Aim of the task
Report each line of the data that includes the word "scene".

Supplied data
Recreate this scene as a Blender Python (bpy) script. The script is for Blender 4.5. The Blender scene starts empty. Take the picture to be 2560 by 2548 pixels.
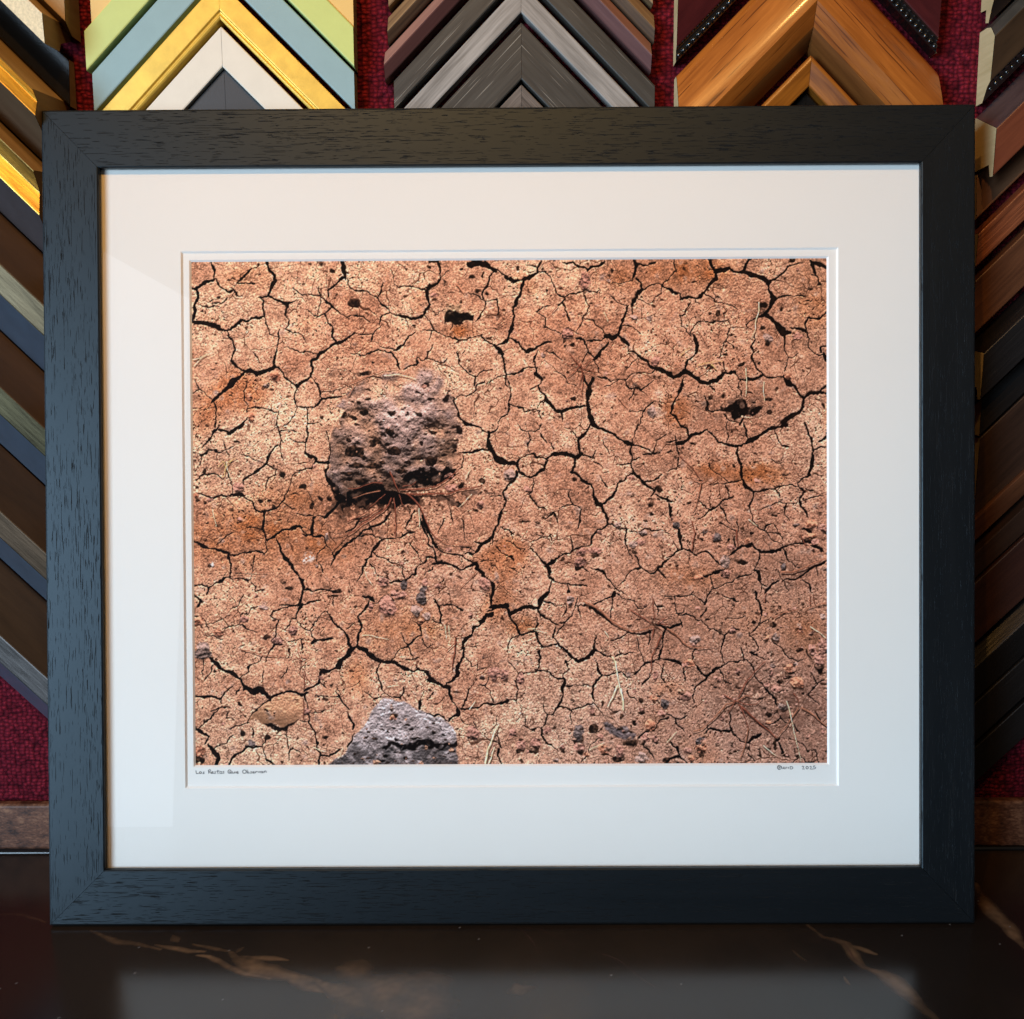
import bpy, math, random
import numpy as np
from mathutils import Vector

scene = bpy.context.scene
C = scene.collection

# ------------------------------------------------------------------ camera
CAM = np.array([0.00632, -0.97637, 0.46074]); PITCH, YAW, ROLL = 0.1444, -0.00479, -0.00554
FPX, CX, CY = 2745.0, 1280.0, 1274.0            # focal length and centre, in pixels of the 2560 px wide picture
FWD = np.array([math.sin(YAW)*math.cos(PITCH), math.cos(YAW)*math.cos(PITCH), -math.sin(PITCH)])
RGT = np.array([math.cos(YAW), -math.sin(YAW), 0.0]); UPV = np.cross(RGT, FWD)
RGT, UPV = RGT*math.cos(ROLL)+UPV*math.sin(ROLL), -RGT*math.sin(ROLL)+UPV*math.cos(ROLL)
cam = bpy.data.cameras.new('camera'); cam_o = bpy.data.objects.new('camera', cam); C.objects.link(cam_o)
cam.sensor_width = 36.0; cam.lens = 36.0*FPX/2560.0; cam.clip_start = 0.01; cam.clip_end = 60.0
from mathutils import Matrix
M = Matrix.Identity(4)
for i in range(3):
    M[i][0], M[i][1], M[i][2], M[i][3] = RGT[i], UPV[i], -FWD[i], CAM[i]
cam_o.matrix_world = M
scene.camera = cam_o

# ------------------------------------------------------------------ light: shop lamps, a daylit shop front, dim room
scene.view_settings.view_transform = 'Standard'; scene.view_settings.look = 'None'
scene.view_settings.exposure = 0.04; scene.view_settings.gamma = 1.0; scene.view_settings.use_curve_mapping = False
world = bpy.data.worlds.new('World'); scene.world = world; world.use_nodes = True
wt = world.node_tree; bgn = wt.nodes['Background']
wg = wt.nodes.new('ShaderNodeTexCoord'); wsep = wt.nodes.new('ShaderNodeSeparateXYZ'); wr = wt.nodes.new('ShaderNodeValToRGB')
wt.links.new(wg.outputs['Generated'], wsep.inputs[0]); wt.links.new(wsep.outputs['Z'], wr.inputs['Fac']); wt.links.new(wr.outputs['Color'], bgn.inputs['Color'])
wr.color_ramp.elements[0].position = 0.0; wr.color_ramp.elements[0].color = (.012, .013, .016, 1)
wr.color_ramp.elements[1].position = .9; wr.color_ramp.elements[1].color = (.20, .165, .13, 1)
bgn.inputs['Strength'].default_value = 0.55

def look(o, at):
    o.rotation_euler = (Vector(at)-o.location).to_track_quat('-Z', 'Y').to_euler()
def lamp(name, loc, at, power, colour, radius, cone):
    l = bpy.data.lights.new(name, 'SPOT'); l.energy = power; l.color = colour; l.shadow_soft_size = radius
    l.spot_size = math.radians(cone); l.spot_blend = 1.0
    o = bpy.data.objects.new(name, l); C.objects.link(o); o.location = loc; look(o, at); return o
lamp('ceiling_spot', (-.42, -1.45, 1.70), (-.20, -.05, .80), 50, (1, .50, .13), .022, 56)
lamp('ceiling_spot', (.10, -1.60, 1.86), (.02, -.05, .84), 48, (1, .52, .15), .022, 50)
def panel(name, a, b, z0, z1, face, lum, colour):       # an upright lit opening from a to b on the plan, turned towards face
    l = bpy.data.lights.new(name, 'AREA'); l.shape = 'RECTANGLE'; w = math.hypot(b[0]-a[0], b[1]-a[1])
    l.size = w; l.size_y = z1-z0; l.energy = lum*math.pi*w*(z1-z0); l.color = colour
    o = bpy.data.objects.new(name, l); C.objects.link(o); o.location = ((a[0]+b[0])/2, (a[1]+b[1])/2, (z0+z1)/2)
    nrm = Vector((-(b[1]-a[1]), b[0]-a[0], 0)).normalized()
    if nrm.dot(Vector((face[0], face[1], 0))-Vector((o.location.x, o.location.y, 0))) < 0: nrm = -nrm
    o.rotation_euler = nrm.to_track_quat('-Z', 'Y').to_euler(); return o
win = panel('shop_window', (-1.85, -3.9), (-3.9, -3.45), -.70, 1.45, (0, 0), 3.95, (.58, .79, 1.0))
win.data.spread = math.radians(72); look(win, (.45, -.1, -.55))      # added narrow spread, aimed low and right, so the cool light fades upward
panel('shop_door', (-1.31, -3.5), (-1.58, -2.45), -.6, 1.60, (0, -1), 1.3, (.80, .88, 1.0))

# ------------------------------------------------------------------ from picture to place
def ray(px, py):
    return FWD+RGT*((px-CX)/FPX)-UPV*((py-CY)/FPX)
def on_wall(px, py, h=0.0):                      # the point seen at a pixel on a plane h in front of the wall
    d = ray(px, py); t = (-h-CAM[1])/d[1]; return CAM+t*d
def on_counter(px, py):
    d = ray(px, py); t = -CAM[2]/d[2]; return CAM+t*d

# ------------------------------------------------------------------ object helpers
def tag(o, label=None, cat=None, group=None, kind=None):
    for k, v in (('label', label), ('category', cat), ('group', group), ('kind', kind)):
        if v: o[k] = v
    return o
def empty(name, loc):
    o = bpy.data.objects.new(name, None); C.objects.link(o); o.location = loc; o.empty_display_size = .05; return o
def mesh(name, verts, faces, mats, parent=None, fm=None, uvs=None, smooth=False):
    me = bpy.data.meshes.new(name); me.from_pydata([tuple(v) for v in verts], [], faces)
    for m in (mats if isinstance(mats, (list, tuple)) else [mats]): me.materials.append(m)
    if fm: me.polygons.foreach_set('material_index', fm)
    if uvs:
        ul = me.uv_layers.new(name='UVMap'); k = 0
        for p in me.polygons:
            for _ in p.vertices: ul.data[k].uv = uvs[k]; k += 1
    if smooth: me.polygons.foreach_set('use_smooth', [True]*len(me.polygons))
    me.update()
    o = bpy.data.objects.new(name, me); C.objects.link(o)
    if parent is not None:
        o.parent = parent; o.matrix_parent_inverse = Matrix.Translation(parent.location).inverted()
    return o
# ------------------------------------------------------------------ materials
def new_mat(name):
    m = bpy.data.materials.new(name); m.use_nodes = True
    nt = m.node_tree; b = nt.nodes['Principled BSDF']; return m, nt, b
def N(nt, t, **kw):
    n = nt.nodes.new(t)
    for k, v in kw.items(): setattr(n, k, v)
    return n
def ramp(nt, src, stops):
    r = N(nt, 'ShaderNodeValToRGB'); e = r.color_ramp.elements
    e[0].position, e[0].color = stops[0][0], (*stops[0][1], 1); e[1].position, e[1].color = stops[-1][0], (*stops[-1][1], 1)
    for p, c in stops[1:-1]:
        q = e.new(p); q.color = (*c, 1)
    nt.links.new(src, r.inputs['Fac']); return r.outputs['Color']
def vec(nt, kind, scale, loc=(0, 0, 0)):
    c = N(nt, 'ShaderNodeTexCoord'); m = N(nt, 'ShaderNodeMapping'); m.inputs['Scale'].default_value = scale; m.inputs['Location'].default_value = loc
    nt.links.new(c.outputs[kind], m.inputs['Vector']); return m.outputs['Vector']
def noise(nt, v, scale=1.0, detail=3.0, rough=.55, dist=0.0):
    n = N(nt, 'ShaderNodeTexNoise'); n.inputs['Scale'].default_value = scale; n.inputs['Detail'].default_value = detail
    n.inputs['Roughness'].default_value = rough; n.inputs['Distortion'].default_value = dist; nt.links.new(v, n.inputs['Vector']); return n.outputs['Fac']
def math_(nt, op, a, b=None, clamp=False):
    n = N(nt, 'ShaderNodeMath', operation=op, use_clamp=clamp)
    for i, q in enumerate((a, b)):
        if q is None: continue
        if isinstance(q, (int, float)): n.inputs[i].default_value = q
        else: nt.links.new(q, n.inputs[i])
    return n.outputs[0]
def mixc(nt, f, a, b, mode='MIX'):
    n = N(nt, 'ShaderNodeMix', data_type='RGBA', blend_type=mode)
    for i, q in ((0, f), (6, a), (7, b)):
        if isinstance(q, (int, float)): n.inputs[i].default_value = q
        elif isinstance(q, tuple): n.inputs[i].default_value = (*q, 1)
        else: nt.links.new(q, n.inputs[i])
    return n.outputs[2]
def bump(nt, b, h, strength, dist):
    n = N(nt, 'ShaderNodeBump'); n.inputs['Strength'].default_value = strength; n.inputs['Distance'].default_value = dist
    nt.links.new(h, n.inputs['Height']); nt.links.new(n.outputs['Normal'], b.inputs['Normal'])
def wood(name, ca, cb, rough=.45, grain=1.0, spec=.4, fine=420, coat=0.0, lines=None, bumpd=.0003, metal=0.0):
    """wood with its grain running along u; ca and cb are the two tones of the grain"""
    m, nt, b = new_mat(name)
    v1 = vec(nt, 'UV', (9, fine*.35, 1)); v2 = vec(nt, 'UV', (26, fine, 1)); v3 = vec(nt, 'UV', (5, 26, 1))
    n1 = noise(nt, v1, 1, 4, .6, .4); n2 = noise(nt, v2, 1, 3, .6); n3 = noise(nt, v3, 1, 3, .5, .6)
    f = math_(nt, 'ADD', math_(nt, 'MULTIPLY', n1, .45), math_(nt, 'ADD', math_(nt, 'MULTIPLY', n2, .3), math_(nt, 'MULTIPLY', n3, .35)))
    k = .16/max(grain, .01)
    col = ramp(nt, f, [(max(0, .55-k), ca), (min(1, .55+k), cb)])
    h = n2
    if lines:
        ln = noise(nt, vec(nt, 'UV', (14, fine*1.6, 1), (3, 7, 0)), 1, 2, .5)
        lm = ramp(nt, ln, [(lines[1], (0, 0, 0)), (lines[1]+.05, (1, 1, 1))])
        col = mixc(nt, lm, col, lines[0])
    nt.links.new(col, b.inputs['Base Color'])
    b.inputs['Roughness'].default_value = rough; b.inputs['Specular IOR Level'].default_value = spec; b.inputs['Metallic'].default_value = metal
    b.inputs['Coat Weight'].default_value = coat; b.inputs['Coat Roughness'].default_value = .12
    bump(nt, b, h, .5, bumpd); return m
def paint(name, col, rough=.5, spec=.4, var=.06, coat=0.0, metal=0.0, scale=60):
    m, nt, b = new_mat(name)
    n = noise(nt, vec(nt, 'Object', (1, 1, 1)), scale, 4, .6)
    lo = tuple(c*(1-var) for c in col); hi = tuple(min(1, c*(1+var)) for c in col)
    nt.links.new(ramp(nt, n, [(.3, lo), (.7, hi)]), b.inputs['Base Color'])
    b.inputs['Roughness'].default_value = rough; b.inputs['Specular IOR Level'].default_value = spec; b.inputs['Metallic'].default_value = metal
    b.inputs['Coat Weight'].default_value = coat; b.inputs['Coat Roughness'].default_value = .08
    n2 = noise(nt, vec(nt, 'Object', (1, 1, 1)), scale*14, 3, .6); bump(nt, b, n2, .25, .0003); return m
def leaf_metal(name, ca, cb, rough=.32, fine=240):
    m, nt, b = new_mat(name)
    n1 = noise(nt, vec(nt, 'UV', (5, 60, 1)), 1, 4, .65, .5); n2 = noise(nt, vec(nt, 'UV', (30, fine, 1)), 1, 4, .6)
    f = math_(nt, 'ADD', math_(nt, 'MULTIPLY', n1, .6), math_(nt, 'MULTIPLY', n2, .4))
    nt.links.new(ramp(nt, f, [(.34, ca), (.62, cb)]), b.inputs['Base Color'])
    b.inputs['Metallic'].default_value = .85
    nt.links.new(math_(nt, 'ADD', math_(nt, 'MULTIPLY', n2, .25), rough-.12), b.inputs['Roughness'])
    bump(nt, b, n2, .6, .0004); return m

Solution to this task
Recreate this scene as a Blender Python (bpy) script. The script is for Blender 4.5. The Blender scene starts empty. Take the picture to be 2560 by 2548 pixels.
scene = bpy.context.scene
C = scene.collection
scene.camera = cam_o
scene.view_settings.view_transform = 'Standard'; scene.view_settings.look = 'None'
scene.view_settings.exposure = 0.04; scene.view_settings.gamma = 1.0; scene.view_settings.use_curve_mapping = False
world = bpy.data.worlds.new('World'); scene.world = world; world.use_nodes = True